عن عَبْدُ الله بن عمر رضي الله عنهما أن عمر قال -على منبر رسول الله- صلى الله عليه وسلم : "أما بعد، أيها الناس، إنه نزل تحريم الخمر وهي من خمسة: مِنَ العنب، والتمر، والعسل، والحنطة، والشعير. والخمر: مَا خَامَرَ العَقْلَ. ثَلاثٌ وَدِدْتُ أَنَّ رَسُولَ الله صلى الله عليه وسلم كَانَ عَهِدَ إلَيْنَا فِيهَا عَهْداً نَنْتَهِي إلَيْهِ: الجَدُّ، والكَلالَةُ، وأَبْوَابٌ مِنَ الرِّبَا".
[صحيح] - [متفق عليه]
المزيــد ...
Abdullah b. Ömer -radıyallahu anuma- dedi ki: Ömer -radıyallahu anh-, Rasûlullah -sallallahu aleyhi ve sellem-’in minberinde şu açıklamayı yaptı: "Ey insanlar! İçkinin haram olduğu hükmü inmiştir. Bilesiniz ki bu içki beş şeyden; üzümden, hurmadan, baldan, buğdaydan ve arpadan yapılmaktadır. (Oysa) hamr (içki), aklı örten şeydir. Üç şey vardır ki, Rasûlullah -sallallahu aleyhi ve sellem- bu üç şey hakkında üzerinde karar kılacağımız bir açıklama yapmadan bizden ayrılıp (öbür âleme) gitmemesini ne kadar isterdim. Dedenin mirası, kelâle (çocuğu ve babası olmayıp ölen kişinin mirası) ve ribâ bölümünden bazısı.

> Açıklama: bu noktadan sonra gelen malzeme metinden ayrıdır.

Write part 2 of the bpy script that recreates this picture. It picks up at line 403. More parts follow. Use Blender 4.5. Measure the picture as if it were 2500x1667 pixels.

[Sahih Hadis] - [Muttefekun Aleyh]
Ömer -radıyallahu anh- Rasûlullah -sallallahu aleyhi ve sellem-'in mescidindeki minberinde bu hutbeyi vermiştir. Bu hutbesinde içkinin aklı örten şey olduğunu, sadece üzümden değil, aynı zamanda hurma, bal, buğday ve arpadan elde edilen sarhoş edici içkiler de olduğunu açıklamıştır. Bu hutbesinde Ömer -radıyallahu anh- üç mesele hakkında sorun yaşadıklarını, bu üç meselenin Rasûlullah -sallallahu aleyhi ve selem- hayatta iken açıklanmasının gerçekleşmesini ve ona sorup çözmeyi temenni etmiştir. Bunlar dedenin mirası, (kelâle) çocuğu ve babası olmayıp ölen kişinin mirası ve faiz ile alakalı bazı meselelerdir. Allah'a hamd olsun bu üç meseledeki hüküm bilinmektedir. Burada kastedilen Nebi -sallallahu aleyhi ve sellem- bu meseleleri açıklamadan vefat ettiği değildir. Risaleti tamamlamış, emaneti yerine getirmiş ve Allah Teâlâ'dan bu meselelerden daha gizli ve daha önemi az olan meseleleri aktarmıştır. Ancak Ömer -radıyallahu anh- içtihada gerek kalmadan bu konuda apaçık delil olmasını istemiştir.